In seminario, a Corbetta, nei pressi di Magenta. Poi a studiare a Camino Vercellese, a Genova e infine teologia a Roma. Ricevuto il sacramento dell’Ordine, il primo incarico gli viene assegnato a Milano, ma è intorno a Como che si declina la sua missione educativa.
«Al Collegio Gallio arrivai negli anni '60 e in tanti anni mi sono occupato davvero di un po’ di tutto. Nel 1976 fui scelto per succedere a padre Pigato come preside del Liceo Classico».
Non è facile sostituire un monumento. Se anche ci si abitua al piedistallo, il rischio di cadere è sempre alto. Non gli è capitato. Anzi, dicono che il meglio di sé padre Testa lo abbia dato da rettore, quando ha saputo gestire il Collegio con sapienza. La stessa accortezza che egli ha usato a Villa Guardia.
«Quando le suore del Buon Pastore si sono fatte da parte, ho seguito personalmente le trattative per subentrare e i superiori hanno poi deciso che fossi io a iniziare il cammino. Sono stato fortunato, poiché il corpo insegnanti era di spessore. Gli unici aggiustamenti li ho dovuti dare alla struttura».
Spostando il suo studio, ad esempio. Ma anche usando quello spirito di iniziativa che il Signore, evidentemente, gli ha portato in dono.
Perché padre Testa guarda al cielo, non scordando però di tenere i piedi ben saldi per terra. Continuando a cimentarsi con gli affari di questo mondo e soprattutto non scordando mai che l'educazione dei più piccoli è in cima alla sua missione.
«Le esigenze dei ragazzi sono sempre le stesse, anche se si manifestano in maniera diversa, più esuberante, più vivace. Ma ciò che li muove, ciò che cercano non è mutato: essere rispettati come persone, poter contare su tranquillità e valori su cui fondare la propria vita».

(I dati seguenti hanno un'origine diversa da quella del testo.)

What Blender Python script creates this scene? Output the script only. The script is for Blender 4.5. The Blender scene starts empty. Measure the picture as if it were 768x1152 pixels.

"Uscire con prudenza" recita un’iscrizione sul lato interno della colonna che sostiene i battenti del cancello dell'istituto. Dal lato opposto, chi arriva dalla strada maestra può notare una targa con un cerchio rosso sbarrato di bianco e la frase: "Divieto di accesso, proprietà privata". Cartelli qualsiasi, niente di anormale, dunque. Tuttavia non ci saremmo stupiti se lui avesse fatto stampare qualcosa di simile a "Entrate con speranza" e "Uscite con coraggio". Due motti che non avrebbero stonato. E se anche padre Testa di suo pugno non li ha scritti, è ciò che generazioni di ragazzi in quest'angolo di mondo hanno certo da lui imparato. Dio gliene renda merito, gli uomini pure.